October 6, 1999

I just finished reading “The Smurfette Principle.”    This is my honest opinion, and it probably varies greatly from those of other women.    But I don’t see what all the fuss is about!  We’re talking about cartoons and kid’s shows and “Sesame Street.” 

Sure, at some point, I agree; we should stop giving kids the message that girls are inferior.  It’s sad to think that this far into the century (and on the brink of a new one), young boys still learn to think of themselves as superior.  It is seen on the playground, where girls play on the swings and guys play soccer.  When I was a child I wanted to be a nurse.  Be a doctor?  Girls weren’t doctors.

This mentality is wrong, probably not healthy, and needs to be fixed.  Cartoons may be the place to start.  But honestly, if we are too busy criticizing films and books and reviews for what they are not, we will miss what they are.  I never noticed that Dr. Suess books only had guy characters.  I never realized most adventure books had guys.  And as a child, I never got the impression that girls were inferior to guys from the media.
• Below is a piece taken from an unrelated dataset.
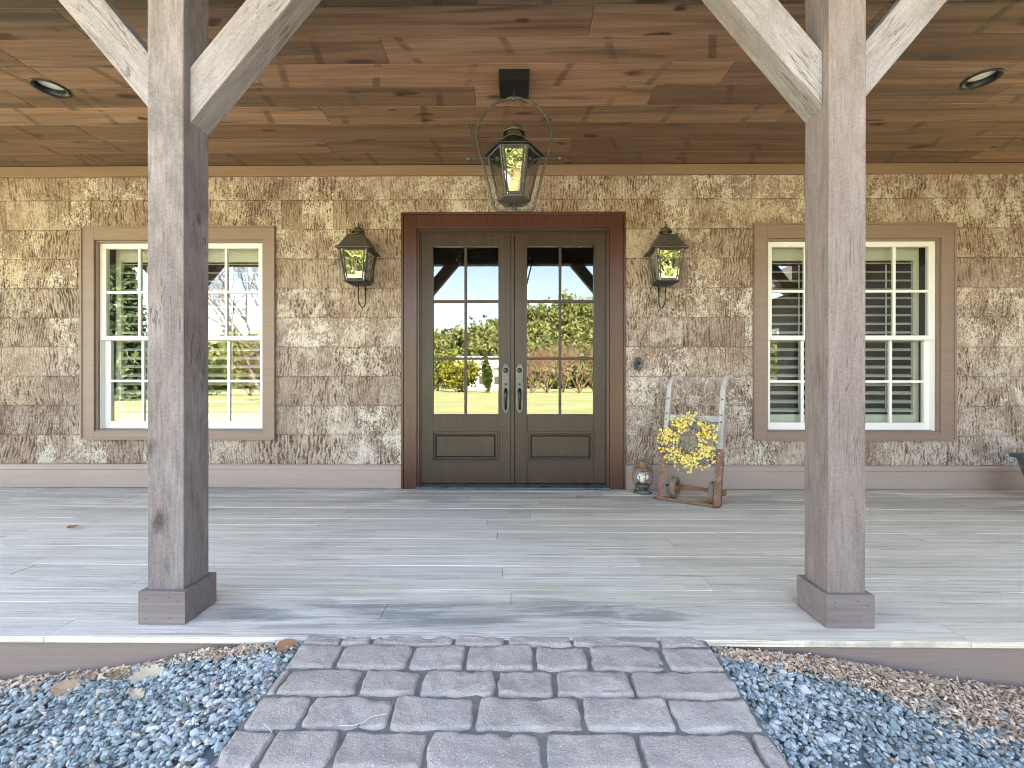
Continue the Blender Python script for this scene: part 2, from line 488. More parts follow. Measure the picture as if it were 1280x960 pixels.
t = NT('crushed_bluestone')
r_ = t.n('Attribute', attribute_name='rnd').outputs['Fac']
cr = t.n('ValToRGB', {0: r_})
els = cr.color_ramp.elements
cols = [(0, (.15, .195, .195)), (.3, (.27, .325, .32)), (.55, (.38, .435, .42)), (.74, (.53, .555, .53)), (.84, (.52, .53, .53)), (.92, (.68, .66, .63)), (.955, (.36, .27, .2)), (1, (.46, .33, .24))]
els[0].position, els[0].color = cols[0][0], (*cols[0][1], 1)
els[1].position, els[1].color = cols[-1][0], (*cols[-1][1], 1)
for p_, c_ in cols[1:-1]:
    e = els.new(p_); e.color = (*c_, 1)
n1 = t.noise(t.coords((1, 1, 1), False, False), 120, 4, .6)
M['gravel'] = t.pbr(t.mix(t.math('MULTIPLY', n1, .35), cr.outputs[0], (.1, .12, .13)), .8, 0, t.bump(n1, .002, .6), .3)
t = NT('leaf_litter')
r_ = t.n('Attribute', attribute_name='rnd').outputs['Fac']
n1 = t.noise(t.coords((1, 1, 1), False, False), 60, 4, .6)
c_ = t.mix(r_, (.40, .245, .155), (.86, .67, .50))
M['litter'] = t.pbr(t.mix(t.math('MULTIPLY', n1, .3), c_, (.36, .2, .13)), .85, 0, t.bump(n1, .002, .5), .2)
M['bounce_pale'] = plain('pale_bounce_slab', (.40, .375, .345), .9, 0, var=.2, scale=1.5, bump=.003)
M['bedsoil'] = plain('gravel_bed_soil', (.24, .27, .265), .95, 0, var=.5, scale=30, bump=.01)

t = NT('lawn_grass')
v = t.coords((1, 1, 1), False, False)
n1 = t.noise(v, .25, 6, .6, .3); n2 = t.noise(v, 9, 5, .7)
col = t.mix(t.ramp(n1, .35, .65), (.20, .235, .11), (.26, .285, .15))
col = t.mix(t.math('MULTIPLY', t.ramp(n2, .45, .75), .5), col, (.28, .27, .15, 1))
M['lawn'] = t.pbr(col, .9, 0, t.bump(n2, .05, .8), .1)


def foliage(name, a_, b_):
    t = NT(name)
    r = t.n('Attribute', attribute_name='rnd').outputs['Fac']
    c = t.mix(r, a_, b_)
    d = t.n('BsdfDiffuse', {'Color': c}); tr = t.n('BsdfTranslucent', {'Color': c})
    mx = t.n('MixShader', {0: .3, 1: d.outputs[0], 2: tr.outputs[0]})
    t.t.links.new(mx.outputs[0], t.out.inputs[0])
    return t.m


M['pine'] = foliage('evergreen_needles', (.05, .09, .045), (.15, .20, .10))
M['hillwood'] = foliage('hill_wood_leaves', (.10, .14, .05), (.30, .31, .12))
M['yellowgreen'] = foliage('spring_leaves', (.17, .19, .03), (.3, .29, .06))
M['pinktwig'] = foliage('budding_twigs', (.30, .20, .15), (.50, .37, .29))
M['browntwig'] = foliage('dry_shrub_twigs', (.17, .13, .08), (.32, .26, .15))
M['column'] = foliage('column_cypress_leaves', (.05, .09, .02), (.12, .16, .04))
M['trunk'] = plain('tree_bark', (.14, .11, .09), .9, 0, var=.5, scale=4)

# ------------------------------------------------------------------ ground, gravel bed, path
DECK_F, WALL = 1.774, 4.32        # front edge of the deck, plane of the house wall
CEIL = 3.155
LAWN = -.34
mb = MB(); mb.box(-900, 900, -900, 900, LAWN-.5, LAWN)
tag(mb.build('lawn', M['lawn']), kind='structure')

PSL = .06


def path_z(Y): return .010-PSL*(DECK_F-Y)


def pz(px, py):                   # a photo point on the sloping path
    d = ray(px, py)
    k = (.010-PSL*DECK_F-CAM_LOC.z)/(d.z-PSL*d.y)
    return CAM_LOC+d*k


PXL, PXR = pz(318, 880).x, pz(938, 880).x
skL = [(-9, -.25), (-2.06, -.185), (-1.55, -.135), (-1.24, -.06), (-.9, -.02), (PXL+.02, -.02)]
skR = [(PXR-.02, -.03), (.8, -.035), (1.14, -.065), (1.5, -.125), (1.75, -.17), (2.06, -.205), (9, -.26)]


def bed_z(X, Y):
    X = np.asarray(X, float); Y = np.asarray(Y, float)
    zl = np.interp(X, [p[0] for p in skL], [p[1] for p in skL])
    zr = np.interp(X, [p[0] for p in skR], [p[1] for p in skR])
    z = np.where(X < 0, zl, zr)
    d = np.clip(DECK_F-Y, 0, 9)
    near = np.exp(-np.clip(np.where(X < 0, PXL-X, X-PXR), 0, 9)/.5)
    z = z-(.06*near+.035*(1-near))*d
    return np.maximum(z, LAWN+.02)+.012*(fbm(X*3, Y*3, 5)-.5)


nx, ny = 150, 60
for side in (0, 1):
    xs = np.linspace(-3.6, PXL+.03, nx) if side == 0 else np.linspace(PXR-.03, 3.6, nx)
    ys = np.linspace(-2.2, DECK_F+.02, ny)
    X, Y = np.meshgrid(xs, ys)
    Z = bed_z(X, Y)-.014
    V = np.stack([X, Y, Z], -1).reshape(-1, 3)
    idx = np.arange(nx*ny).reshape(ny, nx)
    Fq = np.stack([idx[:-1, :-1], idx[:-1, 1:], idx[1:, 1:], idx[1:, :-1]], -1).reshape(-1, 4)
    tag(mesh_np('gravel_bed', V, Fq, M['bedsoil'], smooth=True), kind='structure')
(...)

Where did this impression come from, then?  I’m not really sure.  From my parents, perhaps.  From the fact that every teacher I had in elementary school was female.  Not from the media.  Children are smart.  Nobody has to write out for them the way the world works today; they instinctively pick it up.
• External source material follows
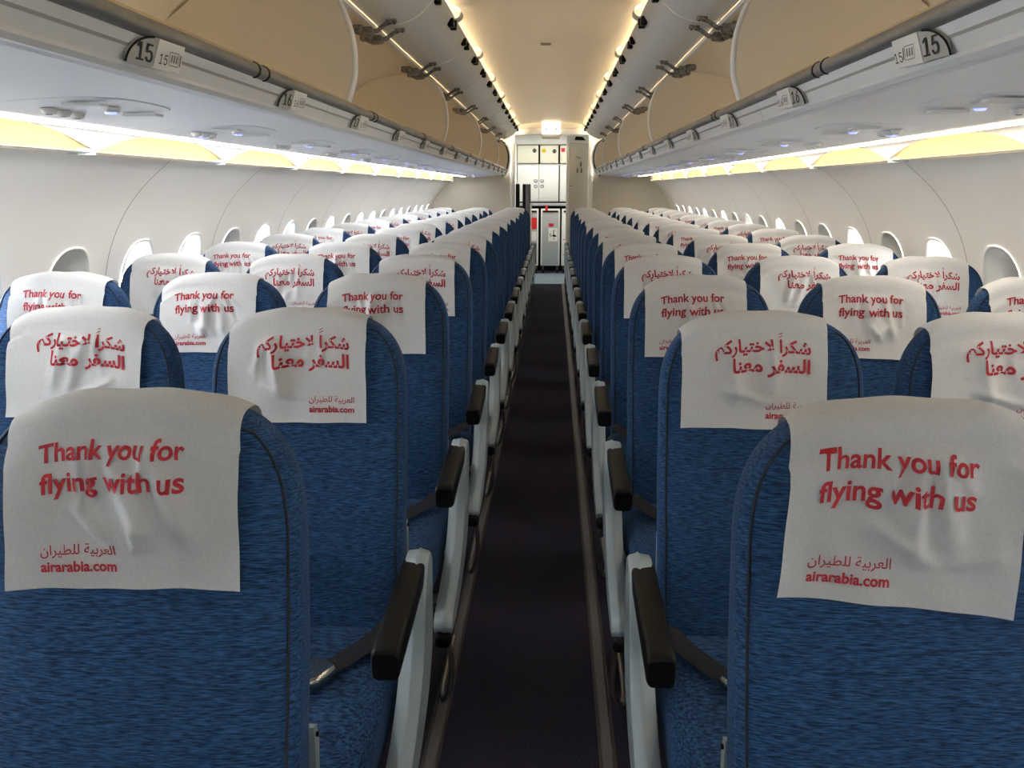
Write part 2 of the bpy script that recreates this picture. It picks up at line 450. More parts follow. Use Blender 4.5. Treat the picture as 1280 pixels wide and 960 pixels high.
    # arched valance over the lens, a rib shading each end of it
for s, y0 in ((-1, 2.67), (1, 2.53)):
    n = 1
    y = y0-1.067/2-1.067*5
    while y < Y1-0.6:
        if y > 0.5:
            cove_light(s, y, n, False); n += 1
        else:
            cove_light(s, y, 0, False)
        y += 1.067
for o in [o for o in COL.objects if o.get('label') and 'zeroth' in o['label']]:
    for c in list(o.children): bpy.data.objects.remove(c)
    bpy.data.objects.remove(o)
for s in (-1, 1):
    mb = MB(); mb.tube([(s*0.64, 0.2, 2.245), (s*0.64, Y1-0.06, 2.245)], 0.012, M['clamp'], 8)
    tag(mb.obj('ceiling_lamp'), 'long warm tube lamp glowing behind the open bin doors, %s of the ceiling' % ('left' if s < 0 else 'right'), 'lamp', 'ceiling tube lamps')
ld = bpy.data.lights.new('galley_light', 'AREA'); ld.energy = 20; ld.shape = 'RECTANGLE'; ld.size = 1.6; ld.size_y = 0.5; ld.color = (1, 0.98, 0.94)
lo = bpy.data.objects.new('galley_light', ld); COL.objects.link(lo); lo.location = (0, 13.3, 2.26)

# ------------------------------------------------------------------ overhead bins
HX, HZ = 0.76, 2.09
def bin_meshes(L):
    D = {}
    mb = MB()   # shell: lip, floor, back, roof (thick sheet), lower fascia
    inn = catmull([(0.668, 1.687), (0.75, 1.68), (1.10, 1.665), (1.25, 1.70), (1.30, 1.80), (1.27, 1.95), (1.12, 2.06), (0.95, 2.095), (0.765, 2.100)], 5)
    out = [(x*1.0+0.012*(1 if x > 0.9 else 0), z+(0.014 if z > 1.9 else -0.014)) for x, z in inn]
    for f, y in ((inn, 0), ):
        mb.grid([[(x, 0, z) for x, z in inn], [(x, L, z) for x, z in inn]], M['binin'])
        mb.grid([[(x, 0, z) for x, z in out], [(x, L, z) for x, z in out]], M['binin'])
    mb.box(0.752, 0.772, 0, L, 2.086, 2.104, M['white'])
    D['bin_shell'] = mb.mesh('bin_shell')
    mb = MB(); mb.prism([(0.652, 1.683), (0.660, 1.693), (0.672, 1.693), (0.685, 1.677), (0.668, 1.659), (0.655, 1.667)], 'y', 0, L, M['lip'])
    D['lip'] = mb.mesh('lip')
    mb = MB(); mb.prism([(0.652+0.0165*math.cos(a), 1.667+0.0165*math.sin(a)) for a in [2*PI*k/14 for k in range(14)]], 'y', 0, L, M['rail'], True)
    for c in (L*0.25, L*0.75):
        for d in (-0.032, 0.032):
            mb.tube([(0.652, c+d-0.004, 1.667), (0.652, c+d+0.004, 1.667)], 0.0185, M['black'], 14)
    D['sill_rail'] = mb.mesh('sill_rail')
    mb = MB()
    fas = [(0.655, 1.660), (0.652, 1.652), (0.660, 1.634), (0.6625, 1.631), (0.662, 1.628), (0.672, 1.607), (0.672, 1.600), (0.680, 1.592), (0.690, 1.592), (0.700, 1.600), (0.70, 1.65), (0.67, 1.661)]
    mb.prism(fas, 'y', 0.002, L-0.002, M['fascia'])
    mb.prism([(0.6590, 1.6340), (0.6620, 1.6310), (0.6610, 1.6285), (0.6640, 1.631)], 'y', 0.002, L-0.002, M['plate'])
    
    D['fascia'] = mb.mesh('fascia')
    front = catmull([(0.765, 2.095), (0.685, 2.02), (0.640, 1.90), (0.636, 1.78), (0.664, 1.687)], 6)
    mb = MB()
    mb.prism(front+[(0.76, 1.69), (1.10, 1.665), (1.25, 1.70), (1.30, 1.80), (1.27, 1.95), (1.12, 2.06), (0.95, 2.095)], 'y', 0.002, 0.014, M['binin'])
    edge = front
    mb.tube([(x, 0.008, z) for x, z in edge], 0.0085, M['white'], 8)
    mb.tube([(x-0.001, 0.0175, z) for x, z in edge], 0.002, M['seam'], 6)
    D['divider'] = mb.mesh('divider')
    mb = MB(); mb.disc((0.86, 0.0, 1.955), (0, 1, 0), 0.011, M['black'], 14, 0.01); D['bumper'] = mb.mesh('bumper')
    return D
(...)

Thus, the answer to fixing it is not in picking apart innocent children’s literature.  It is to fix our society.  If we change our own mindset, the books will change, the movies will change, the muppets will become multi-gender.  But it doesn't work the other way around.  If we try and fix it backwards, we’ll be working on the same problem for a much longer time.  The correction must come from within us all, individually.